Far from despairing, however, Proniet has taken heart from recent moves by the Mitterrand government to encourage the entrepreneurial sector. The Ministry of Education, for example, has ordered nearly 4,000 Leanord computers -- a dramatic departure from the usual procedure of favoring government-owned companies like Bull. This must be personally gratifying to Pronier; but Socialist policy has aimed at structural changes, too. Bernard Attali, a leading Socialist intellectual and head of France's powerful regional development agency, DATAR, said not long ago: "We face a crisis now in France -- 9% unemployment and a lagging growth rate -- and we are very pragmatic to find solutions. For years we have lived in an environment in which all decisions were made in Paris. We put too much stress on large companies. But France is a diverse nation of thousands of smaller businesses, and we want to give them a responsibility."

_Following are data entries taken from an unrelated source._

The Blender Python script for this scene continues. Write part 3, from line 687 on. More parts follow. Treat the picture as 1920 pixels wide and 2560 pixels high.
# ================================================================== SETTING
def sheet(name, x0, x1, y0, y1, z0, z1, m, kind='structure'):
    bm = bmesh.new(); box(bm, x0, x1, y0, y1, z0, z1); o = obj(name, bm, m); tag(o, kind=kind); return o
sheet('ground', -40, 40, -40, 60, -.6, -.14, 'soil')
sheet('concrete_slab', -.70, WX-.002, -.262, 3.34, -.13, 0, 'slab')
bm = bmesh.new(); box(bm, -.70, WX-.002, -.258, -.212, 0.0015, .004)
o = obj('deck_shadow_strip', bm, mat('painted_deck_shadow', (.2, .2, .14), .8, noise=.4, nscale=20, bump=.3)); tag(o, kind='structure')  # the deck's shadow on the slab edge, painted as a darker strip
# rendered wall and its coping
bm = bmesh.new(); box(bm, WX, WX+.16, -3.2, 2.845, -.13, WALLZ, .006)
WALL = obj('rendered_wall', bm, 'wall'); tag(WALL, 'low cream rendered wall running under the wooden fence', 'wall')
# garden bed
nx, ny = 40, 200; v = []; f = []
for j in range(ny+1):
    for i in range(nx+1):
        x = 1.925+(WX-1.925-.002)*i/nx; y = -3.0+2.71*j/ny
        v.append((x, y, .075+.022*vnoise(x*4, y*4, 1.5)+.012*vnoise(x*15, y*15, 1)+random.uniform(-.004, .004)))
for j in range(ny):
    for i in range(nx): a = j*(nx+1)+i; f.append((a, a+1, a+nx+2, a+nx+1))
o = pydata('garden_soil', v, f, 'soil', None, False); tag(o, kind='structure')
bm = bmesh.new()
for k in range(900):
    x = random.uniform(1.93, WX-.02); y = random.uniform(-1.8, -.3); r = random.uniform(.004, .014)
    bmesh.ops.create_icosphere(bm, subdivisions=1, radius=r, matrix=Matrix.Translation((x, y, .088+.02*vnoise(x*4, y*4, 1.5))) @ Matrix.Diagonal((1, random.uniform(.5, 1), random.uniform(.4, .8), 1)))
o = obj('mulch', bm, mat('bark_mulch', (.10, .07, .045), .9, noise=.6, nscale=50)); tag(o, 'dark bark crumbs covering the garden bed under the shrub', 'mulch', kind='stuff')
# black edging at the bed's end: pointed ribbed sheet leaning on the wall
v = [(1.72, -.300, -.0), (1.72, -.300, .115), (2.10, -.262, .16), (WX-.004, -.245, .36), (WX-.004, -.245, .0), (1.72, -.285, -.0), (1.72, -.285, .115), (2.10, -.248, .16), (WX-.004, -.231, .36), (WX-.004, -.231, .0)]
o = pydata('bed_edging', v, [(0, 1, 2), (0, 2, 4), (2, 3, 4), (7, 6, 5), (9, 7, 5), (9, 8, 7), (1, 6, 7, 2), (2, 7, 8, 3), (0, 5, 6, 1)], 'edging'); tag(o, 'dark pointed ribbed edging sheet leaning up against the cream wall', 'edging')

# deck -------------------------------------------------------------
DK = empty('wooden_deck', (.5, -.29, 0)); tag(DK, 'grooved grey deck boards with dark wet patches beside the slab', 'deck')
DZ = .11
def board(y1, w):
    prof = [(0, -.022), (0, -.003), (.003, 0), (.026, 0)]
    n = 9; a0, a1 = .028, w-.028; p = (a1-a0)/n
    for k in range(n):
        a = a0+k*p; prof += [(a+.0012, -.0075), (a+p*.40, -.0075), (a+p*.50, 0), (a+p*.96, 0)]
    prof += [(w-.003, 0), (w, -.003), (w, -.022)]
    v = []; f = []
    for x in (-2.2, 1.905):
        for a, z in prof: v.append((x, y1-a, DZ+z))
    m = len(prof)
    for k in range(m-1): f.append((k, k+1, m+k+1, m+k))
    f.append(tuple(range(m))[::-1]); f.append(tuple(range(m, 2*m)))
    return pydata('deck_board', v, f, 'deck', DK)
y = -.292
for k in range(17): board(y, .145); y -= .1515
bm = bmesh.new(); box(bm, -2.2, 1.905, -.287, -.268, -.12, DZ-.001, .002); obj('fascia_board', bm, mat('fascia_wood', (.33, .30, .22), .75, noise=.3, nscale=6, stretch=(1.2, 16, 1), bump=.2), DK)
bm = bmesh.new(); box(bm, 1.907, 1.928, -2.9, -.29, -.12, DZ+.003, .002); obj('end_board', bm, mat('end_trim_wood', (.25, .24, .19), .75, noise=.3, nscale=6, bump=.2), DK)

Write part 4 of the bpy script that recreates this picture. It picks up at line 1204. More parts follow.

In line with this aim, the government has taken remarkably bold steps to free a once dismally timid venture capital market. It has fostered a secondary market in over-the-counter stocks. It has gone so far as to grant three-year corporate tax exemptions for newly formed independent companies. Even the nationalizations have been useful here: With fewer grandes affaires available, investors have been obliged to look elsewhere for new growth companies on which to stake their money. lean Fonteneau, vice-president of international operations at Soffinova, France's oldest and biggest venture capital firm, has said, "I think this government is sincere in wanting to help the small companies." It seems that other investors would agree. The annual flow of venture capital has doubled over the past three years to $37.5 million.

But if the Socialists' intentions for the entrepreneurial sector are good, some of their practices could be decidedly counterproductive. This past summer Mitterrand promised to reduce taxes, individual and corporate, beginning in 1985, from 44.8% of the national income eventually to 42%. He has also begun to show signs of a "free marketer's resistence to bailing out some of the country's sick giants. Nevertheless, in recent years, marginal taxes for people in the upper-middle-income brackets have been increased from 60% to 65%, with a 5% or 8% surcharge (depending on the amount of taxes due) added on for good measure. There is also a stiff new wealth tax on people with assets exceeding $400,000. Many American entrepreneurs would argue that this is hardly the way to seduce Frenchmen to emulate the exploits of a William Gates of Microsoft Corp. or a Steven Jobs of Apple Computer.

Socialist intellectuals like Attali naturally take a different view. "I strongly believe that there are many kinds of motivation besides money," Attali says, rather hotly. "The sense of belonging to an enterprise, the challenge of success. There are. such things as pride and honor that motivate men."

In men like Pierre Costa-Marini, however, such appeals to la gloire are no more heart-stirring than offers of government help. "We don't even want the government to encourage us," the 55-year-old businessman said, as night fell over Courbevoie. "To me, getting money from the government is like getting money from the devil. Once you start begging, you're always begging. All we want is to be left alone. We want freedom -- it boils down to this -- to do our business."